Other nagging doubts about the film keep encroaching on our starry-eyed raptures towards its technical cleverness. On an incidental level, finding Marilyn Monroe hot or even fun to watch has been slightly inhibited since we found out her life was like a Hubert Selby novel, but that isn’t really where the trouble comes this time. It’s more the whole attitude of the thing. At the end of the film, Kay goes back to being a bar-room singer (outstanding work again from Preminger in this scene). She has spent the whole film saying she wants to leave this life behind and now she sings as sadly as she looks. Then, hurray, a happy ending, the hero comes into the bar, throws her over his shoulder despite her protests and takes her away. This is after the hero’s nine-year-old son, who has a crush on her, has killed her lover (to save his dad, of course), clearing the path for her to become his new mommy. So she is giving up a life of being sexy and glamorous to go and be a farm-wife with the man who first expressed his feelings for her by a rape and then said he “didn’t mean it”, and we’re assumed to be OK with the idea that this is an improvement. This actually seems like a recipe for incestuous disaster in a few years time and a life of pathological repression while she’s waiting.

Yet another opportunity for a better ending was missed here. Assuming she's prepared to let the rape slide, the entire film would be immeasurably improved by having her and the cowboy both realise that her life as a barroom sex-bomb is in fact completely awesome, and that he should absolutely fuck the farm off and live like a normal person, and then they could really have a happy ending. Mitchum: “You’re right! What the fuck was I thinking?” Marilyn: "No, you big lug... what the fuck were WE thinking?" They laugh and embrace. The End.

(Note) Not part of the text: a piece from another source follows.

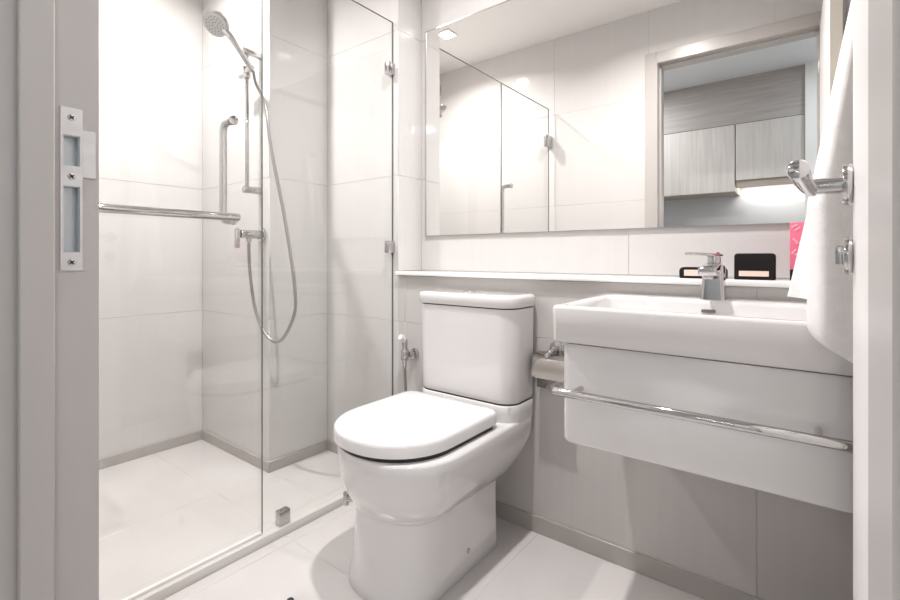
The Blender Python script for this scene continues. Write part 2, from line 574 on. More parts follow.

Westerns never do this, though. The rowdy party town is always bad, the lifeless drudgery in the middle of Jackshit, Assville nowhere is always paradise. White America is such a seething pit of freakish unresolved mental issues. I mean, probably black America is too, I’m not being racist. It’s complicated, let’s not get into it now. The point is, Marilyn’s very, very, very pretty indeed and we’re not going to let her being a battered pill-junkie with PTSD spoil it for us.